Tally the lines that contain the string "parts" and give the number by itself.

_SOURCE EXCERPT_.

+-------+

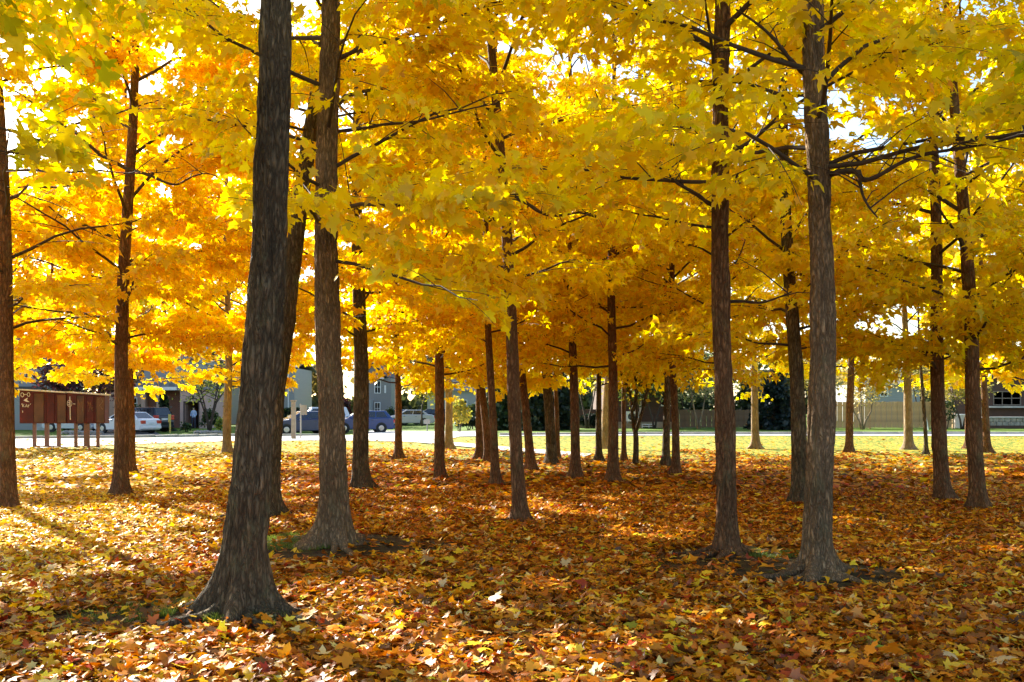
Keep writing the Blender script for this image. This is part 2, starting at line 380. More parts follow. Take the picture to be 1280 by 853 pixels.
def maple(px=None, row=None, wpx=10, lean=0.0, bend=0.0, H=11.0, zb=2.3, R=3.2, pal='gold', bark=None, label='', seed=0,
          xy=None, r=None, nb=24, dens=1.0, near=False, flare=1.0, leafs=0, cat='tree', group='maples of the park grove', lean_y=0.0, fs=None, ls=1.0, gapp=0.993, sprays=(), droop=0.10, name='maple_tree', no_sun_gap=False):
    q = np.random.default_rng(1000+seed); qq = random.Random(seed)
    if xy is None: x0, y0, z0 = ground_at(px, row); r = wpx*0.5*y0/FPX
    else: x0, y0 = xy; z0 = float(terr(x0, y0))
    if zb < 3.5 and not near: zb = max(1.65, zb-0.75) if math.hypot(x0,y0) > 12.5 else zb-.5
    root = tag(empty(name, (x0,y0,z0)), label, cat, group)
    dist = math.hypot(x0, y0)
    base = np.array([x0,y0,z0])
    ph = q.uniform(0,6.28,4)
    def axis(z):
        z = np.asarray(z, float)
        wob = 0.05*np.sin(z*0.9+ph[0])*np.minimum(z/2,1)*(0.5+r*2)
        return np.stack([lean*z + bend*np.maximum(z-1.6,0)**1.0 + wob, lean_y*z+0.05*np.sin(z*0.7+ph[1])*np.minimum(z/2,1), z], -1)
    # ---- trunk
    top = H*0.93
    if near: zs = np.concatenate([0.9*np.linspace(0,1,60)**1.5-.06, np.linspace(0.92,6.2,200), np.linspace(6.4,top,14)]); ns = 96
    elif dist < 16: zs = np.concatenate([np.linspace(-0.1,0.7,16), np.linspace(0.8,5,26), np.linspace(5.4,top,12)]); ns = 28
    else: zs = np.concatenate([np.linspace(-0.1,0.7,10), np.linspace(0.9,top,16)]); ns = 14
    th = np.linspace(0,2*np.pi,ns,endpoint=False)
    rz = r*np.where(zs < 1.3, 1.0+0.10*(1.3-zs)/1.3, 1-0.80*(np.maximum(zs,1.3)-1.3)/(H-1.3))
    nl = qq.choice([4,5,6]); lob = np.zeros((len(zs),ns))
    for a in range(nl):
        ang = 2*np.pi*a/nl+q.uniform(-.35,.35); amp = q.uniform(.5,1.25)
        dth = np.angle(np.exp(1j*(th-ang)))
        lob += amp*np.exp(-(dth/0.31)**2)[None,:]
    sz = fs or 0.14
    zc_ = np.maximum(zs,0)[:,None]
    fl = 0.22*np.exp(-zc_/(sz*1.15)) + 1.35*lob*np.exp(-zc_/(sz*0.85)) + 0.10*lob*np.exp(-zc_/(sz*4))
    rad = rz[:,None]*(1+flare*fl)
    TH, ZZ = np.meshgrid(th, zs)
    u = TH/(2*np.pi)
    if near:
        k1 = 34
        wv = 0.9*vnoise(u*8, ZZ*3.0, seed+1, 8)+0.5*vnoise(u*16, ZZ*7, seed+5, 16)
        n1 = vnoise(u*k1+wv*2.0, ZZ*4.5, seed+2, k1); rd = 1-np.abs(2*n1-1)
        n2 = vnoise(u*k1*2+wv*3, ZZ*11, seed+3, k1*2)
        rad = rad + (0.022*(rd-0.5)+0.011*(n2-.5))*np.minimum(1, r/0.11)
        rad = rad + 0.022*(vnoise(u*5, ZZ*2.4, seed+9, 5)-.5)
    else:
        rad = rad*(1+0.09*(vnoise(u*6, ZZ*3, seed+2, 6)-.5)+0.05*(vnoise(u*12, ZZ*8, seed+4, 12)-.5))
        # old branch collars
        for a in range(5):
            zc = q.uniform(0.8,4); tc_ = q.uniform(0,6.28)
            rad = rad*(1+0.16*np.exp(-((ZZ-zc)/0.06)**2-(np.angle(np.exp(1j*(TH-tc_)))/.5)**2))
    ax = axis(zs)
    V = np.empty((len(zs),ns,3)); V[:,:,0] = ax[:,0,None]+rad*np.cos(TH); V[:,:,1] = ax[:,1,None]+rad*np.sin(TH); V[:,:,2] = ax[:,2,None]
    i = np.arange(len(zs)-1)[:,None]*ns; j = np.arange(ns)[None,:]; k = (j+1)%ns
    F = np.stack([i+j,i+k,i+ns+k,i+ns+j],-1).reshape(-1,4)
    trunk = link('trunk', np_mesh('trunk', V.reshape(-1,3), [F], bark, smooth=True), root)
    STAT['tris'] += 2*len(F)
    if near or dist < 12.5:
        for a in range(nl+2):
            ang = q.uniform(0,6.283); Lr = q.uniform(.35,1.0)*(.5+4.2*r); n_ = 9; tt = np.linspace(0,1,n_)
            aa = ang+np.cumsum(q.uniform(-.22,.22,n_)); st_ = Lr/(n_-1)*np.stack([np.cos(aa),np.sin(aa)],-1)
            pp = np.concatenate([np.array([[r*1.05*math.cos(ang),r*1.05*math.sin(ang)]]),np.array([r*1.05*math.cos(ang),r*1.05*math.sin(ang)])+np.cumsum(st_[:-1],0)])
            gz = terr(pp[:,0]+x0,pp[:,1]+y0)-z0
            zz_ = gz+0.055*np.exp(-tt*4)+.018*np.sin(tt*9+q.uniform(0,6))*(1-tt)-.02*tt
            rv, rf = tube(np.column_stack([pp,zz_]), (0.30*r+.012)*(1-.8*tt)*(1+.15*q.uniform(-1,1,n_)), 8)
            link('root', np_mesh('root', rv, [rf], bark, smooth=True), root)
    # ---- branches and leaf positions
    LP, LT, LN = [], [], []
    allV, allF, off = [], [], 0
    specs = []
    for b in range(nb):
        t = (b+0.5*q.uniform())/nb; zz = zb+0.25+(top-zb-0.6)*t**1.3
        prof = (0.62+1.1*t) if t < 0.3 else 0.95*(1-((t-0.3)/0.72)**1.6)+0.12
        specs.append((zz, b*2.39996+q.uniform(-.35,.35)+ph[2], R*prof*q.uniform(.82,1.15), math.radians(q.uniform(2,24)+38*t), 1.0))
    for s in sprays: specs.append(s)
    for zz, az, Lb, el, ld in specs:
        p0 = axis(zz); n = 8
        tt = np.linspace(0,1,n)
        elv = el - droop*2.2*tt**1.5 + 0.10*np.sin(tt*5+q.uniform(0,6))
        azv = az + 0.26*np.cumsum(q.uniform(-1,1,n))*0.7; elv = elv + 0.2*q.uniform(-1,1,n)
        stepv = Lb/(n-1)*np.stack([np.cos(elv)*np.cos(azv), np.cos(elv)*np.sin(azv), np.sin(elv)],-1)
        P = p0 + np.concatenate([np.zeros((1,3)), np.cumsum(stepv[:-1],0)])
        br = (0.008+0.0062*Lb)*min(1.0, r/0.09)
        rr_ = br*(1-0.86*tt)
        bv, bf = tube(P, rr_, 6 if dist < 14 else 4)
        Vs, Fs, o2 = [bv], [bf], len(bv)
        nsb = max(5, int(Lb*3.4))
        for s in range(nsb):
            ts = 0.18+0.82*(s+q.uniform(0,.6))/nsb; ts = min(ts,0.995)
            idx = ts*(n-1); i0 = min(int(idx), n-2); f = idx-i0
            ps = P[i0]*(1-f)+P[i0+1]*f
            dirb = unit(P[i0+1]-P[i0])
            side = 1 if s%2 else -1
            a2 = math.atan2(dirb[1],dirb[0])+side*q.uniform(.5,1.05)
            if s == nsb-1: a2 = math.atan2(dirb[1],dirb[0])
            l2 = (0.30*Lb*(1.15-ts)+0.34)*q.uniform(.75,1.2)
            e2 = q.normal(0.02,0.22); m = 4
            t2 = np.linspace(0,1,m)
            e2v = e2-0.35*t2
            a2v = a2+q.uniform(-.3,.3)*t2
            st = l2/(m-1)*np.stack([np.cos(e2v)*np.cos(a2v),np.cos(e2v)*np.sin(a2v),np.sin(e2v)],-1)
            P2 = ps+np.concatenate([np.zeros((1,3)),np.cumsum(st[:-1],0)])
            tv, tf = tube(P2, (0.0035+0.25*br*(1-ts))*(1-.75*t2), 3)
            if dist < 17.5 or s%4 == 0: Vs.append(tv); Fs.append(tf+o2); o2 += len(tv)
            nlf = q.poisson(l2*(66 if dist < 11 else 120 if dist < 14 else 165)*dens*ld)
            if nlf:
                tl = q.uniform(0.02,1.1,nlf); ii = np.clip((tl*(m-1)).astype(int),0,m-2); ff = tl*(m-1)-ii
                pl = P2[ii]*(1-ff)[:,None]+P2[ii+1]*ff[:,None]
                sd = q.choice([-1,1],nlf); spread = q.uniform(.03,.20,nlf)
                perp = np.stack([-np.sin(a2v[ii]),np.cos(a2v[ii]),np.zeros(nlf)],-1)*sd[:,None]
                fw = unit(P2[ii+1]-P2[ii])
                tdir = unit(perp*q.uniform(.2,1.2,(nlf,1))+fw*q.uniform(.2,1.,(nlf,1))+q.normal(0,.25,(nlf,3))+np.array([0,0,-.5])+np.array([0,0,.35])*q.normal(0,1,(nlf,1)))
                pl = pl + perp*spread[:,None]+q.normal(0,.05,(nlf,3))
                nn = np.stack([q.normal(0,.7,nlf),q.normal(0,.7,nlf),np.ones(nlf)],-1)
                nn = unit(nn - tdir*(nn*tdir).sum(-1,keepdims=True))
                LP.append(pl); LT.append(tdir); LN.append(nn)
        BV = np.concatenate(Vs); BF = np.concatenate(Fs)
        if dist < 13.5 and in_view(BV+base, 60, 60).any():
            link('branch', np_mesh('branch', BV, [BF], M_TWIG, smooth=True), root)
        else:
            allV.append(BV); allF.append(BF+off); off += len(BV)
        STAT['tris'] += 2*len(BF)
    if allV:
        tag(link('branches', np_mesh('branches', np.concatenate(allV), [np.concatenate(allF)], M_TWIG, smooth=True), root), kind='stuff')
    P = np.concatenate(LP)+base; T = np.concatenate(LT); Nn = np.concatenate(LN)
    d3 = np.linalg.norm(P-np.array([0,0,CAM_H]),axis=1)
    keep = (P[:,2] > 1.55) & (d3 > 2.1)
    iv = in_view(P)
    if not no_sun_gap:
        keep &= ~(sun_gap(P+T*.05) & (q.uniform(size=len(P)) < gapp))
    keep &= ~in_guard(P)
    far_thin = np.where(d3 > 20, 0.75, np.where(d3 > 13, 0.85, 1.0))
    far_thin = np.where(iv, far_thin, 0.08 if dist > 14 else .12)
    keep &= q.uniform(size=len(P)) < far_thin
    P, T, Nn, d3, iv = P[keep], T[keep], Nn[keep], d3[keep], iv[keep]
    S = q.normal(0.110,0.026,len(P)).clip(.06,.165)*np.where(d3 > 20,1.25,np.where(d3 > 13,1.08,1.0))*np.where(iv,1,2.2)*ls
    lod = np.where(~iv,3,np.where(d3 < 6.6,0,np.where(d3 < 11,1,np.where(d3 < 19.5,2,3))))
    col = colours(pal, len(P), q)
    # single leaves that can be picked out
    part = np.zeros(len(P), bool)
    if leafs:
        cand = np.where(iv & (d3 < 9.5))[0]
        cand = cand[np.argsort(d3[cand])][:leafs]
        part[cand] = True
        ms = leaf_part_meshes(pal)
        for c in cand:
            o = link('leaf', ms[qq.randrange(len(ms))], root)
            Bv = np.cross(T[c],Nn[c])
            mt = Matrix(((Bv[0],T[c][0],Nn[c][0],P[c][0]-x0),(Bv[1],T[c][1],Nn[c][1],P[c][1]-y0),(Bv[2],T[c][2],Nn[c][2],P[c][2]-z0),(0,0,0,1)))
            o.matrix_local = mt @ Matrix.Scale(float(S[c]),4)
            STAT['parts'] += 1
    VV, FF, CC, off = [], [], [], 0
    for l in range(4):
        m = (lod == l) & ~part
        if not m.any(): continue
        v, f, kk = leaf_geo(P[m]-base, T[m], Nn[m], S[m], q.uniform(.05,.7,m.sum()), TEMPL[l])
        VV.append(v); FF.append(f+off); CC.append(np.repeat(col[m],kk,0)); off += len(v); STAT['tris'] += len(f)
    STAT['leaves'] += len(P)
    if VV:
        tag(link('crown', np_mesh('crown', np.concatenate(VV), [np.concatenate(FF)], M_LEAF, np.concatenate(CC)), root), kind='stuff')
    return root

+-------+

_TASK OUTPUT_. 2